Il réitère avoir toujours condamné les cas d’abus. A Garoua, c’est à l’esplanade des services du gouverneur que des policiers des Esir ont passé à tabac un jeune homme venu faire légaliser ses diplômes. Celui-ci était accusé d’avoir réclamé sa pièce d’identité aux policiers qui l’ont confisquée. Un autre a failli passer de vie à trépas n’eut été l’intervention d’un sous-préfet de la ville de Garoua qui passait par là. Des gendarmes du Groupement polyvalent d’intervention de la gendarmerie nationale (Gpign) de Garoua l’accusaient d’accointance avec Boko-Haram et de détenir une fausse carte d’identité. Dans la ville de Ngaoundéré, les communautés nigériane et tchadienne sont victimes des exactions de la police et de la gendarmerie. Par ailleurs, les attouchements de militaires et policiers sur des femmes lors des contrôles provoquent indignation et colère. Certains ont dénoncé ces actes auprès du gouverneur de l’Adamaoua.

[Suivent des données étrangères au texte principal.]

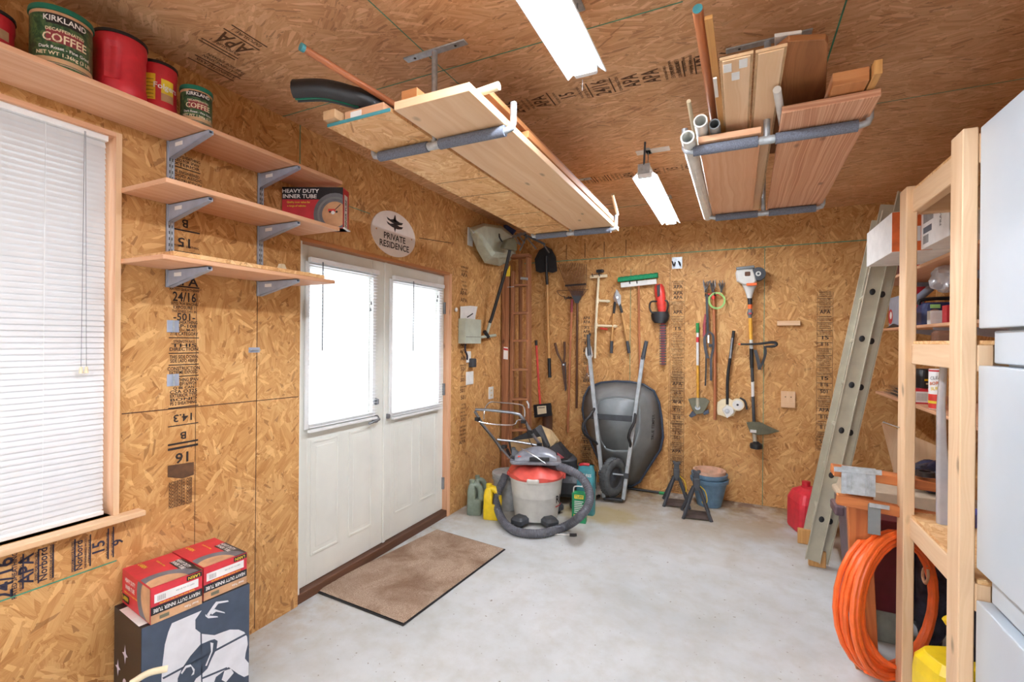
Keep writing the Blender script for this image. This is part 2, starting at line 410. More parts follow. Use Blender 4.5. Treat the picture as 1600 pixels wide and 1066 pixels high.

Au mois de juillet dernier, des policiers et gendarmes ont déshabillé une dame au marché central de Kousseri. D’après eux, elle portait un voile intégral. Ils vont entrer dans les boutiques de vente de voiles et saisir près de 500 pièces. Le commissaire central de la ville de Kousseri déclinera sa responsabilité auprès du préfet du Logone et Chari. Les auteurs de cette bavure sont toujours en poste et n’ont jamais été sanctionnés. Au lendemain des attentats du marché central de Maroua, des militaires du Bir et des gendarmes ont tabassé des commerçants et populations de la ville de Mora. Ils recherchaient les membres de l’ethnie Haoussa, Kanuri, Bornoua et Arabe-Choua accusés d’être les auteurs des attentats de Maroua et Fokotol. Le correspondant local en la langue Haoussa de Rfi croupit depuis 10 jours dans les cellules du Groupement mobil d’intervention de Maroua. Ahmet Baba est accusé d’immigration clandestine, a-t-on appris auprès du responsable de la surveillance du territoire, une unité de la police Camerounaise. Le président régional de la Ligue Camerounaise des droits de l’homme a été tabassé le lendemain de l’attentat du Pont vert par des militaires.